— WRITTEN TASK —
Return all the data, word for word.

— DATA SHOWN —
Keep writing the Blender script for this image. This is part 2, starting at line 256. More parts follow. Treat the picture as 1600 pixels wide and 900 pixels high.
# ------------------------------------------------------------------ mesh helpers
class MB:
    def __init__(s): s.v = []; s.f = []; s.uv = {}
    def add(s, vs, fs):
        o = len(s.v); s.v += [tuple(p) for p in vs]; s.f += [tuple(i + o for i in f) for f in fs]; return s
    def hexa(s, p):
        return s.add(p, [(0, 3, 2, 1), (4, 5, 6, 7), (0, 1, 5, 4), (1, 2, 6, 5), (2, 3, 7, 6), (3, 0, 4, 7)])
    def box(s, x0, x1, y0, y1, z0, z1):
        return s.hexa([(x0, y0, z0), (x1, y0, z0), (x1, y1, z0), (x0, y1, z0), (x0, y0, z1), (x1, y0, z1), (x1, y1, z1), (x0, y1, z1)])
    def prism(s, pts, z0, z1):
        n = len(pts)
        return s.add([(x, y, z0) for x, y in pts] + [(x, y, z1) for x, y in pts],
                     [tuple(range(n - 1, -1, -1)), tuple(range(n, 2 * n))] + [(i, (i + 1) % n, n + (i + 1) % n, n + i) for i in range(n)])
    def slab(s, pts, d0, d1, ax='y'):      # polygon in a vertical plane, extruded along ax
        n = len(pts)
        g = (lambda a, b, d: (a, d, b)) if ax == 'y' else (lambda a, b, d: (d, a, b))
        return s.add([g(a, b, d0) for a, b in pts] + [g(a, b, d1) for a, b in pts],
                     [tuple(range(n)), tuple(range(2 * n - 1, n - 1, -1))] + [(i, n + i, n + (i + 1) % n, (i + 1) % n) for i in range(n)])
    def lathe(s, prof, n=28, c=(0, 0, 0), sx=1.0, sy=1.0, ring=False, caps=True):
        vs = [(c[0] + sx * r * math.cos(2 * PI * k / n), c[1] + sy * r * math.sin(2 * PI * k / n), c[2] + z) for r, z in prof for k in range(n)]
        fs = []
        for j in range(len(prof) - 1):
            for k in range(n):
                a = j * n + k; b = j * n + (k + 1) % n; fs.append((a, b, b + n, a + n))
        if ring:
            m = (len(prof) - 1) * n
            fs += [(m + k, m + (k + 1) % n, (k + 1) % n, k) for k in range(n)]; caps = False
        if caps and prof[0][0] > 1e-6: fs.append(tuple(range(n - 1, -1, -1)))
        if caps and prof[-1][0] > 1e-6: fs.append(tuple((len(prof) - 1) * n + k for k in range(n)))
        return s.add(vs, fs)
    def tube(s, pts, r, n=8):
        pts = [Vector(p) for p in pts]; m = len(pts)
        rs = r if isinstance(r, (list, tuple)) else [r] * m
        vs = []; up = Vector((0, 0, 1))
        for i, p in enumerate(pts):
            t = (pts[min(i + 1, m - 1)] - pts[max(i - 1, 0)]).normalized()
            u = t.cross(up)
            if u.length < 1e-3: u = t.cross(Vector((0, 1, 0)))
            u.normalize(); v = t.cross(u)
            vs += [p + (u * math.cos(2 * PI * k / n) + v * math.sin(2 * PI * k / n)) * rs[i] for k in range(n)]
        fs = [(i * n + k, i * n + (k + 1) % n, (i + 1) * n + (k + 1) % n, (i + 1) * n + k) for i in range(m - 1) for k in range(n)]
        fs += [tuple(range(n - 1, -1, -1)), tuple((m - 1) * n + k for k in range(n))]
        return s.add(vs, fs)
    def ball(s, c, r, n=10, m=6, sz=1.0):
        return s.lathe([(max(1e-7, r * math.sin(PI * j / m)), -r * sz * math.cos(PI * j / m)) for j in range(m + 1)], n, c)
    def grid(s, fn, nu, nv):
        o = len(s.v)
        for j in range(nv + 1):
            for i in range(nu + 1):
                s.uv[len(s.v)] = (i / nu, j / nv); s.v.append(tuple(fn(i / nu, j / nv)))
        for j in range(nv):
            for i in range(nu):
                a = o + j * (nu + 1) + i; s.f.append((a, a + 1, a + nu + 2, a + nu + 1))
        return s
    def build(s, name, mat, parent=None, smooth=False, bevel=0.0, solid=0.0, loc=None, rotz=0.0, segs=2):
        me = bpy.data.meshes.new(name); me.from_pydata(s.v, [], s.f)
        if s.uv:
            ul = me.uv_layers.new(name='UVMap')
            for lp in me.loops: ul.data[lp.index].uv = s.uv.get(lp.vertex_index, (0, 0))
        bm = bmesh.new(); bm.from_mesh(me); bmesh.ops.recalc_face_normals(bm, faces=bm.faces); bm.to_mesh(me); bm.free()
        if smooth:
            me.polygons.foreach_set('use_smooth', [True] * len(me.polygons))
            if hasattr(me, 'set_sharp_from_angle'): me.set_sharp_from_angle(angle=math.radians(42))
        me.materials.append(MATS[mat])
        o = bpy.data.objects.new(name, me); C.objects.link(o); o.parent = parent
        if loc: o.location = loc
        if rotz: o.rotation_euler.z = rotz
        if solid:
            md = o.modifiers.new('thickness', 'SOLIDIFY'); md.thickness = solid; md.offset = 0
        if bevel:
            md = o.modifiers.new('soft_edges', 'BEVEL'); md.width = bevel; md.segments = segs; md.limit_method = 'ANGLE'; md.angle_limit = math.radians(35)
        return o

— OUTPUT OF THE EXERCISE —
Keep writing the Blender script for this image. This is part 2, starting at line 256. More parts follow. Treat the picture as 1600 pixels wide and 900 pixels high.
# ------------------------------------------------------------------ mesh helpers
class MB:
    def __init__(s): s.v = []; s.f = []; s.uv = {}
    def add(s, vs, fs):
        o = len(s.v); s.v += [tuple(p) for p in vs]; s.f += [tuple(i + o for i in f) for f in fs]; return s
    def hexa(s, p):
        return s.add(p, [(0, 3, 2, 1), (4, 5, 6, 7), (0, 1, 5, 4), (1, 2, 6, 5), (2, 3, 7, 6), (3, 0, 4, 7)])
    def box(s, x0, x1, y0, y1, z0, z1):
        return s.hexa([(x0, y0, z0), (x1, y0, z0), (x1, y1, z0), (x0, y1, z0), (x0, y0, z1), (x1, y0, z1), (x1, y1, z1), (x0, y1, z1)])
    def prism(s, pts, z0, z1):
        n = len(pts)
        return s.add([(x, y, z0) for x, y in pts] + [(x, y, z1) for x, y in pts],
                     [tuple(range(n - 1, -1, -1)), tuple(range(n, 2 * n))] + [(i, (i + 1) % n, n + (i + 1) % n, n + i) for i in range(n)])
    def slab(s, pts, d0, d1, ax='y'):      # polygon in a vertical plane, extruded along ax
        n = len(pts)
        g = (lambda a, b, d: (a, d, b)) if ax == 'y' else (lambda a, b, d: (d, a, b))
        return s.add([g(a, b, d0) for a, b in pts] + [g(a, b, d1) for a, b in pts],
                     [tuple(range(n)), tuple(range(2 * n - 1, n - 1, -1))] + [(i, n + i, n + (i + 1) % n, (i + 1) % n) for i in range(n)])
    def lathe(s, prof, n=28, c=(0, 0, 0), sx=1.0, sy=1.0, ring=False, caps=True):
        vs = [(c[0] + sx * r * math.cos(2 * PI * k / n), c[1] + sy * r * math.sin(2 * PI * k / n), c[2] + z) for r, z in prof for k in range(n)]
        fs = []
        for j in range(len(prof) - 1):
            for k in range(n):
                a = j * n + k; b = j * n + (k + 1) % n; fs.append((a, b, b + n, a + n))
        if ring:
            m = (len(prof) - 1) * n
            fs += [(m + k, m + (k + 1) % n, (k + 1) % n, k) for k in range(n)]; caps = False
        if caps and prof[0][0] > 1e-6: fs.append(tuple(range(n - 1, -1, -1)))
        if caps and prof[-1][0] > 1e-6: fs.append(tuple((len(prof) - 1) * n + k for k in range(n)))
        return s.add(vs, fs)
    def tube(s, pts, r, n=8):
        pts = [Vector(p) for p in pts]; m = len(pts)
        rs = r if isinstance(r, (list, tuple)) else [r] * m
        vs = []; up = Vector((0, 0, 1))
        for i, p in enumerate(pts):
            t = (pts[min(i + 1, m - 1)] - pts[max(i - 1, 0)]).normalized()
            u = t.cross(up)
            if u.length < 1e-3: u = t.cross(Vector((0, 1, 0)))
            u.normalize(); v = t.cross(u)
            vs += [p + (u * math.cos(2 * PI * k / n) + v * math.sin(2 * PI * k / n)) * rs[i] for k in range(n)]
        fs = [(i * n + k, i * n + (k + 1) % n, (i + 1) * n + (k + 1) % n, (i + 1) * n + k) for i in range(m - 1) for k in range(n)]
        fs += [tuple(range(n - 1, -1, -1)), tuple((m - 1) * n + k for k in range(n))]
        return s.add(vs, fs)
    def ball(s, c, r, n=10, m=6, sz=1.0):
        return s.lathe([(max(1e-7, r * math.sin(PI * j / m)), -r * sz * math.cos(PI * j / m)) for j in range(m + 1)], n, c)
    def grid(s, fn, nu, nv):
        o = len(s.v)
        for j in range(nv + 1):
            for i in range(nu + 1):
                s.uv[len(s.v)] = (i / nu, j / nv); s.v.append(tuple(fn(i / nu, j / nv)))
        for j in range(nv):
            for i in range(nu):
                a = o + j * (nu + 1) + i; s.f.append((a, a + 1, a + nu + 2, a + nu + 1))
        return s
    def build(s, name, mat, parent=None, smooth=False, bevel=0.0, solid=0.0, loc=None, rotz=0.0, segs=2):
        me = bpy.data.meshes.new(name); me.from_pydata(s.v, [], s.f)
        if s.uv:
            ul = me.uv_layers.new(name='UVMap')
            for lp in me.loops: ul.data[lp.index].uv = s.uv.get(lp.vertex_index, (0, 0))
        bm = bmesh.new(); bm.from_mesh(me); bmesh.ops.recalc_face_normals(bm, faces=bm.faces); bm.to_mesh(me); bm.free()
        if smooth:
            me.polygons.foreach_set('use_smooth', [True] * len(me.polygons))
            if hasattr(me, 'set_sharp_from_angle'): me.set_sharp_from_angle(angle=math.radians(42))
        me.materials.append(MATS[mat])
        o = bpy.data.objects.new(name, me); C.objects.link(o); o.parent = parent
        if loc: o.location = loc
        if rotz: o.rotation_euler.z = rotz
        if solid:
            md = o.modifiers.new('thickness', 'SOLIDIFY'); md.thickness = solid; md.offset = 0
        if bevel:
            md = o.modifiers.new('soft_edges', 'BEVEL'); md.width = bevel; md.segments = segs; md.limit_method = 'ANGLE'; md.angle_limit = math.radians(35)
        return o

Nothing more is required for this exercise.